Dieci anni di sperperi non sono certo uno scherzo: è questo il risultato di una gestione non certo brillante da parte delle giunte regionali del nostro paese, un calcolo che si è reso necessario dopo lo scoppio dello scandalo nel Lazio. Ebbene, secondo quanto segnalato e accertato dalla Cgia di Mestre, questi sperperi ammonterebbero a ben ottantanove miliardi di euro, denaro che sarebbe stato speso in eccesso dagli enti locali in questione. Più del 50% di tale importo, inoltre, è andato a confluire nel settore della sanità. Tra l’altro, se si tiene conto del fatto che l’inflazione è salita di quasi ventiquattro punti percentuali nel corso di questo lungo periodo di tempo, allora si può concludere che la spesa regionale ha fatto registrare un incremento del 74,6%.

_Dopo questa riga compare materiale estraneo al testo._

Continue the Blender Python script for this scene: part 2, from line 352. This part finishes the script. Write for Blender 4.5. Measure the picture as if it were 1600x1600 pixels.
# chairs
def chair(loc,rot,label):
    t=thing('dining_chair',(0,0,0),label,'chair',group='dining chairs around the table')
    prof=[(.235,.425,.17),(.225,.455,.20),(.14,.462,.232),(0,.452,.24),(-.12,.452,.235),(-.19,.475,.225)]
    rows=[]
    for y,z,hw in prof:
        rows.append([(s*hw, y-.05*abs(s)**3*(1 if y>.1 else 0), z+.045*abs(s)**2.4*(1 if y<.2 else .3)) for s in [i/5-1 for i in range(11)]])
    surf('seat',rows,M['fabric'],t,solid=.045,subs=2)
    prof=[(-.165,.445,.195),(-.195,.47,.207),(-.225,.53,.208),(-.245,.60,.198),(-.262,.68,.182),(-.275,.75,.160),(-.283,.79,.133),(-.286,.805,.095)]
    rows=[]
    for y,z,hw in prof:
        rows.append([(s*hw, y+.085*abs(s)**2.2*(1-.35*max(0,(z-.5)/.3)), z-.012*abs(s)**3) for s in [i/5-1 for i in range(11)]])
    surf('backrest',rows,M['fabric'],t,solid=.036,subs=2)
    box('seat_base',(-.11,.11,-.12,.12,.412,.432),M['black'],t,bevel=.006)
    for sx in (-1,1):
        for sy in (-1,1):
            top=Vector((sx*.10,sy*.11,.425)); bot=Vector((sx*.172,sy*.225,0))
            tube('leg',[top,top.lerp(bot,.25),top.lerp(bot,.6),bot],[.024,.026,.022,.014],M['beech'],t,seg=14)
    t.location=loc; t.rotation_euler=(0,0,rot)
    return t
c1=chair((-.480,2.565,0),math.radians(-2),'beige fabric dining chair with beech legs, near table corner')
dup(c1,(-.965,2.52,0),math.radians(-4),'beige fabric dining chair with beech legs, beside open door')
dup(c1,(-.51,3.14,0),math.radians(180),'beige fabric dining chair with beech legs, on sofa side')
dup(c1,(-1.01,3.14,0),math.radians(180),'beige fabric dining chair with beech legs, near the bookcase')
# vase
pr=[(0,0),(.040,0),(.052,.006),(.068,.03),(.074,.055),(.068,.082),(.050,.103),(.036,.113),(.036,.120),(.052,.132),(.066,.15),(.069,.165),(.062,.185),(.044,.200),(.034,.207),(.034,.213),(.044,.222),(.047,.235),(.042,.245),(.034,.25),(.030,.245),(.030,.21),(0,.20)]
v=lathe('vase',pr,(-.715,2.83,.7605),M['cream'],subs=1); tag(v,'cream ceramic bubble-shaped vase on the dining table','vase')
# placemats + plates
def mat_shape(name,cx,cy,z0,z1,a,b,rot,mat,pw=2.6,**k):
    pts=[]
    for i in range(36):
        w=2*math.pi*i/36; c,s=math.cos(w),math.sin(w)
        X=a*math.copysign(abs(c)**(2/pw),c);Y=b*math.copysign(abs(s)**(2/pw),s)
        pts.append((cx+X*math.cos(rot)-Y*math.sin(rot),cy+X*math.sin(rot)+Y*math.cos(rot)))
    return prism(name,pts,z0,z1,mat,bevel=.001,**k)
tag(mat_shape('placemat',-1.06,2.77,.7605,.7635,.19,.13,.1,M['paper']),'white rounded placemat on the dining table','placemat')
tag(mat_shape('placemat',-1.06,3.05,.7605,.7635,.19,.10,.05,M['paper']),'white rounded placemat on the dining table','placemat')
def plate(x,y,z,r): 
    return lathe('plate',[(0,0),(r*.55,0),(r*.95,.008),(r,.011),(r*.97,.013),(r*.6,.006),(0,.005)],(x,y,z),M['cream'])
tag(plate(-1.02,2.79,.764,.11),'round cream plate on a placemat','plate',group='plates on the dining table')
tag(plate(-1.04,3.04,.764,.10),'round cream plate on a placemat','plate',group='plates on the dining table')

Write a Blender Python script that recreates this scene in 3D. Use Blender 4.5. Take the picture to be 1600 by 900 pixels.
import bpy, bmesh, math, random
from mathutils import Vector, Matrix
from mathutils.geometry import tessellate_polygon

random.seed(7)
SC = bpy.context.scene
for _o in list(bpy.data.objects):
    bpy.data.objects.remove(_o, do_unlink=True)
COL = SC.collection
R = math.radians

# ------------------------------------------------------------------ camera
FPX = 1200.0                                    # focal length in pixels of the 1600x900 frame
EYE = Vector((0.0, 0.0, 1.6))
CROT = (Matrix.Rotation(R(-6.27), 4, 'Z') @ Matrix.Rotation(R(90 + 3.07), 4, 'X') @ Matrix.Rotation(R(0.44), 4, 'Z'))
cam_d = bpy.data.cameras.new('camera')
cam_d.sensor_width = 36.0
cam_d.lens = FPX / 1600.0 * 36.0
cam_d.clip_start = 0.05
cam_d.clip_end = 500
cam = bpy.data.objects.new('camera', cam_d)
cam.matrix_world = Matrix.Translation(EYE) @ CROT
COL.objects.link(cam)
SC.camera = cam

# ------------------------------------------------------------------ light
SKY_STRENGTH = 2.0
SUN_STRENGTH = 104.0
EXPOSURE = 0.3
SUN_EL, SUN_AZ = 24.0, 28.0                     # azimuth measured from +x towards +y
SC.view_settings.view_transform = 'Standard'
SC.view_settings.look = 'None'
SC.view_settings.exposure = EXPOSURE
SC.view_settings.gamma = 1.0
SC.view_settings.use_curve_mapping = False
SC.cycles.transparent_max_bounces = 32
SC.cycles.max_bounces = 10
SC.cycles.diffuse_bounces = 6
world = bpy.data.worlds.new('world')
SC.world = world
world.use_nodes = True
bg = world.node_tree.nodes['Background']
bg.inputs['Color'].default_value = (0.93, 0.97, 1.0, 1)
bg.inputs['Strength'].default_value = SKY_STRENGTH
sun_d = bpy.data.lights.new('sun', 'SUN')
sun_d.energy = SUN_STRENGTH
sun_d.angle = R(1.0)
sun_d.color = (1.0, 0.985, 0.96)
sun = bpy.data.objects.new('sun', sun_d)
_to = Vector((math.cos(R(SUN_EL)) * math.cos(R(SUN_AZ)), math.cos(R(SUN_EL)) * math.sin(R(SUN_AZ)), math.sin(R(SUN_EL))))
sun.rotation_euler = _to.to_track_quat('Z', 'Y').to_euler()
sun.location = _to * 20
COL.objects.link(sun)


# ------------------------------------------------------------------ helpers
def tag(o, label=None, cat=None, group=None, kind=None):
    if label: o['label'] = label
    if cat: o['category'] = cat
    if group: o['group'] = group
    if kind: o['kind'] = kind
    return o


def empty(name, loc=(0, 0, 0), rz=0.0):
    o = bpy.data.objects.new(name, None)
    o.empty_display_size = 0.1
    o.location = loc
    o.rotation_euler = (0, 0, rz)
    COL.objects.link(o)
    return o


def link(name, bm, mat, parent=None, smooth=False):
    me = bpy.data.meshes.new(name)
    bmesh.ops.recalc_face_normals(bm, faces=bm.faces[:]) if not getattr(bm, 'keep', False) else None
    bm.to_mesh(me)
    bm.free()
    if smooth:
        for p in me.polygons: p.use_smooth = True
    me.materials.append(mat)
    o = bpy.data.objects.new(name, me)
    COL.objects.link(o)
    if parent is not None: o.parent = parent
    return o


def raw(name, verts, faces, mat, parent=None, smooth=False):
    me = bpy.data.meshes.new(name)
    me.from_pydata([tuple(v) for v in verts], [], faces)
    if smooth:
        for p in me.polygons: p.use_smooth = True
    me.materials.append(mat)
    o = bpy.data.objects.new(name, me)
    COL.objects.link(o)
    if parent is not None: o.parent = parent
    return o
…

Ci sono delle precisazioni da fare. Anzitutto, la confederazione veneta ha preso in esame i bilanci disponibili e l’ultimo in tal senso è stato quello del 2010; due anni fa le regioni hanno oltrepassato di 208,4 miliardi di euro le uscite totali. In aggiunta, non si deve neanche dimenticare come l’assorbimento più sostanzioso di spesa sia andato a vantaggio dell’assistenza in campo sociale.
Per quel che riguarda, poi, la diversificazione geografica del fenomeno, ci sono altri dettagli utili: ad esempio, la Valle d’Aosta rappresenta la regione con la spesa pro capite più alta in assoluto (oltre tredicimila euro per la precisione), mentre Marche, Puglia e Lombardia sono state più accorte da tale punto di vista. Molte cose sono cambiate in peggio nel 2001, quando la riforma costituzionale del Titolo V ha assegnato alle regioni tutte quelle funzioni che non sono svolte e affidate in modo esplicito allo Stato. Gli sprechi e gli sperperi, di conseguenza, si sono concentrati in diverse organizzazioni, tra cui si possono ricordare la sanità, l’industria e il trasporto pubblico, inefficienze che a questo punto vanno eliminate senza perdere alcun istante.